**WRITTEN REQUEST**
Copy everything in the data below exactly except the pictures.

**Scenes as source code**
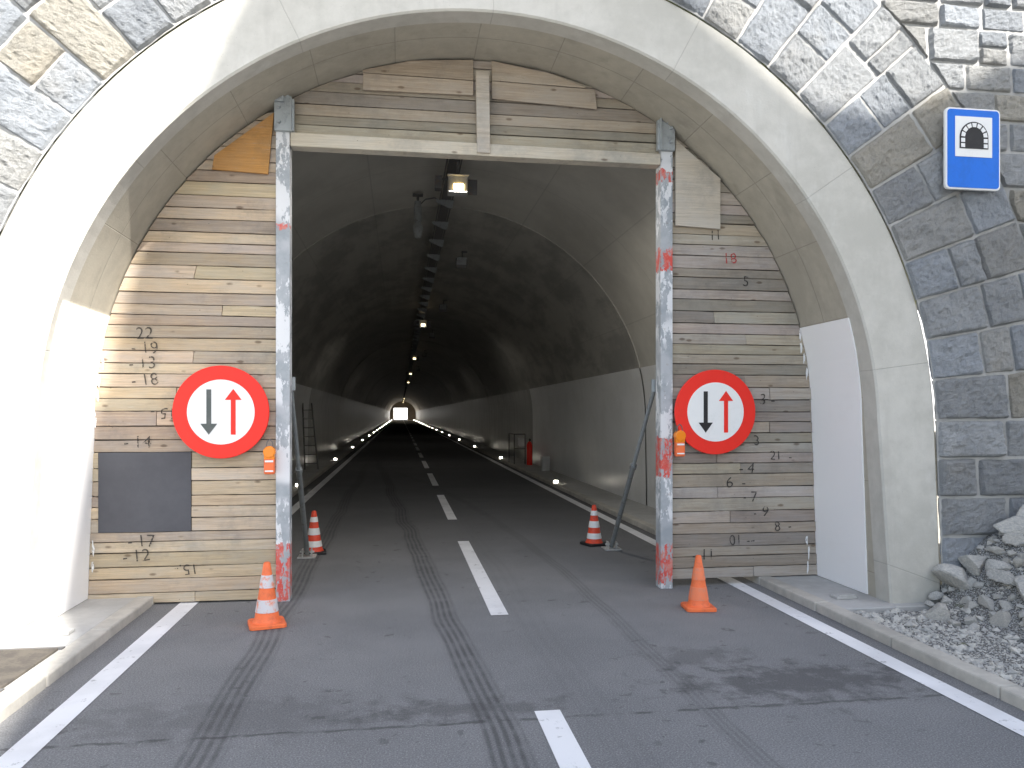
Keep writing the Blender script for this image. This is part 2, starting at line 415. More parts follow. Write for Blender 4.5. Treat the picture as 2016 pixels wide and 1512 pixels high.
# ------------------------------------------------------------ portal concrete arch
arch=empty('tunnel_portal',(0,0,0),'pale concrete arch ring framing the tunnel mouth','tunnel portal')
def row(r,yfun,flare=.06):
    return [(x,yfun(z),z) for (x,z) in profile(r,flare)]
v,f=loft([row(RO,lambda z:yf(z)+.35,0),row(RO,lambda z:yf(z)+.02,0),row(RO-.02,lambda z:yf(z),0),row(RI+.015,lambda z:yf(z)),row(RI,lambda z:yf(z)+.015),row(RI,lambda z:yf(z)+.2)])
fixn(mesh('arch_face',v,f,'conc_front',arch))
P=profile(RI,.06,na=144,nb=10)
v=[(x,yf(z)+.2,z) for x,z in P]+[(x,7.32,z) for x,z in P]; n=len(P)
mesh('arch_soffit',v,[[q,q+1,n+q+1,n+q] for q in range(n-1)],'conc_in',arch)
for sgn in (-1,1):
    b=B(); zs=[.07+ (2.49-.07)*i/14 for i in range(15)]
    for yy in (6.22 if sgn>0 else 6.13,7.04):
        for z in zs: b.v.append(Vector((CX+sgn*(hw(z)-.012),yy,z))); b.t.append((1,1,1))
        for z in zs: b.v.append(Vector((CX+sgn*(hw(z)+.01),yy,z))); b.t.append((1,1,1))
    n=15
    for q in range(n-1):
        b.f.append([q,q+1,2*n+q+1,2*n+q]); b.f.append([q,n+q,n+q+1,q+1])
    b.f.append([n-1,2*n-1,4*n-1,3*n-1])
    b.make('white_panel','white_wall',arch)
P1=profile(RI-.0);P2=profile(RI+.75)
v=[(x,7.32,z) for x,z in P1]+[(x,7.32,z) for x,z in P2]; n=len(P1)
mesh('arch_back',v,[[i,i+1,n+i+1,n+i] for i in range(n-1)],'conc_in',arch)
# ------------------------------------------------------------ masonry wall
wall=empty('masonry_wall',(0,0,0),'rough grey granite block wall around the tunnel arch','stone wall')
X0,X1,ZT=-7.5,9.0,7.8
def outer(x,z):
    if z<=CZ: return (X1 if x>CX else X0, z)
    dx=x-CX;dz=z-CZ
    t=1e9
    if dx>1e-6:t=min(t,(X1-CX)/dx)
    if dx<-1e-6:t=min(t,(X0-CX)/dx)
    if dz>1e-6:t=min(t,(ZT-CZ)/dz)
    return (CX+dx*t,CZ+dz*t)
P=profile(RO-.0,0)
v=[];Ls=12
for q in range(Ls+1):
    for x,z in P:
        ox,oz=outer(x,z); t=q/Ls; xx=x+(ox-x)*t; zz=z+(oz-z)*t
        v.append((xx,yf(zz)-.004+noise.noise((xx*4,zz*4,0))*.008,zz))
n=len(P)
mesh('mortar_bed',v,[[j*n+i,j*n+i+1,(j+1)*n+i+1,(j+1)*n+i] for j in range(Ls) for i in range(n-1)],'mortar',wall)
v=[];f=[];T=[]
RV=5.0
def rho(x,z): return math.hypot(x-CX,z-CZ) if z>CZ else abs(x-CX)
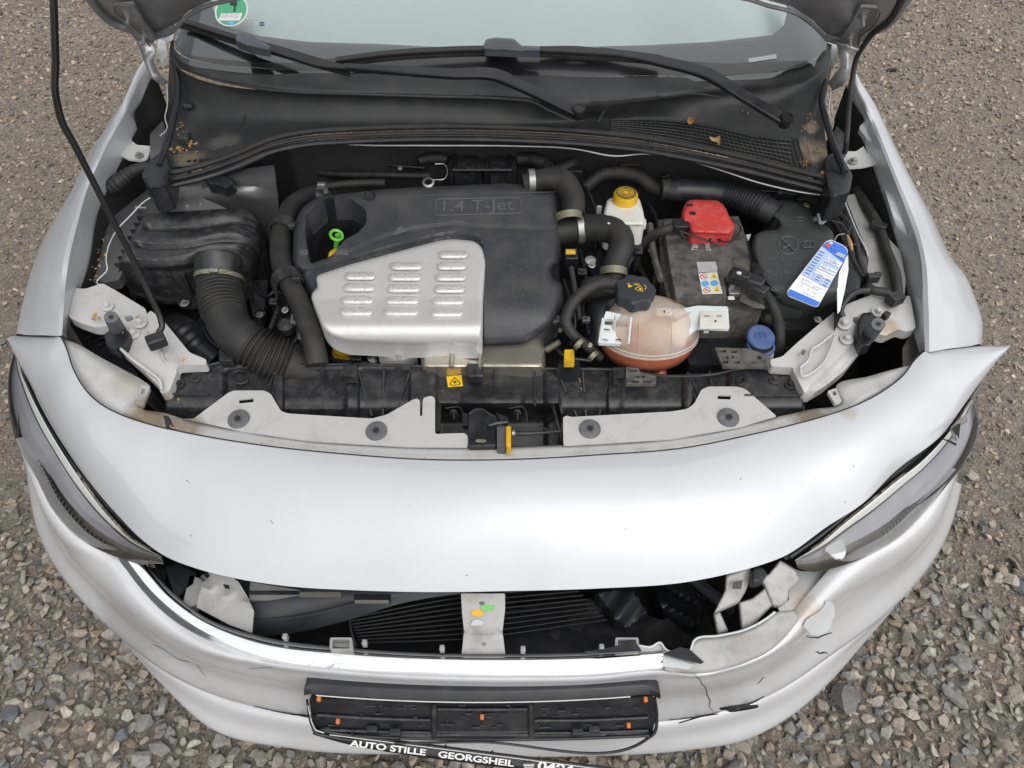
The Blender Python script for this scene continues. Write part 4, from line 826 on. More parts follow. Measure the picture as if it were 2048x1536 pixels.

**TASK OUTPUT**
Keep writing the Blender script for this image. This is part 2, starting at line 415. More parts follow. Write for Blender 4.5. Treat the picture as 2016 pixels wide and 1512 pixels high.
# ------------------------------------------------------------ portal concrete arch
arch=empty('tunnel_portal',(0,0,0),'pale concrete arch ring framing the tunnel mouth','tunnel portal')
def row(r,yfun,flare=.06):
    return [(x,yfun(z),z) for (x,z) in profile(r,flare)]
v,f=loft([row(RO,lambda z:yf(z)+.35,0),row(RO,lambda z:yf(z)+.02,0),row(RO-.02,lambda z:yf(z),0),row(RI+.015,lambda z:yf(z)),row(RI,lambda z:yf(z)+.015),row(RI,lambda z:yf(z)+.2)])
fixn(mesh('arch_face',v,f,'conc_front',arch))
P=profile(RI,.06,na=144,nb=10)
v=[(x,yf(z)+.2,z) for x,z in P]+[(x,7.32,z) for x,z in P]; n=len(P)
mesh('arch_soffit',v,[[q,q+1,n+q+1,n+q] for q in range(n-1)],'conc_in',arch)
for sgn in (-1,1):
    b=B(); zs=[.07+ (2.49-.07)*i/14 for i in range(15)]
    for yy in (6.22 if sgn>0 else 6.13,7.04):
        for z in zs: b.v.append(Vector((CX+sgn*(hw(z)-.012),yy,z))); b.t.append((1,1,1))
        for z in zs: b.v.append(Vector((CX+sgn*(hw(z)+.01),yy,z))); b.t.append((1,1,1))
    n=15
    for q in range(n-1):
        b.f.append([q,q+1,2*n+q+1,2*n+q]); b.f.append([q,n+q,n+q+1,q+1])
    b.f.append([n-1,2*n-1,4*n-1,3*n-1])
    b.make('white_panel','white_wall',arch)
P1=profile(RI-.0);P2=profile(RI+.75)
v=[(x,7.32,z) for x,z in P1]+[(x,7.32,z) for x,z in P2]; n=len(P1)
mesh('arch_back',v,[[i,i+1,n+i+1,n+i] for i in range(n-1)],'conc_in',arch)
# ------------------------------------------------------------ masonry wall
wall=empty('masonry_wall',(0,0,0),'rough grey granite block wall around the tunnel arch','stone wall')
X0,X1,ZT=-7.5,9.0,7.8
def outer(x,z):
    if z<=CZ: return (X1 if x>CX else X0, z)
    dx=x-CX;dz=z-CZ
    t=1e9
    if dx>1e-6:t=min(t,(X1-CX)/dx)
    if dx<-1e-6:t=min(t,(X0-CX)/dx)
    if dz>1e-6:t=min(t,(ZT-CZ)/dz)
    return (CX+dx*t,CZ+dz*t)
P=profile(RO-.0,0)
v=[];Ls=12
for q in range(Ls+1):
    for x,z in P:
        ox,oz=outer(x,z); t=q/Ls; xx=x+(ox-x)*t; zz=z+(oz-z)*t
        v.append((xx,yf(zz)-.004+noise.noise((xx*4,zz*4,0))*.008,zz))
n=len(P)
mesh('mortar_bed',v,[[j*n+i,j*n+i+1,(j+1)*n+i+1,(j+1)*n+i] for j in range(Ls) for i in range(n-1)],'mortar',wall)
v=[];f=[];T=[]
RV=5.0
def rho(x,z): return math.hypot(x-CX,z-CZ) if z>CZ else abs(x-CX)
The Blender Python script for this scene continues. Write part 4, from line 826 on. More parts follow. Measure the picture as if it were 2048x1536 pixels.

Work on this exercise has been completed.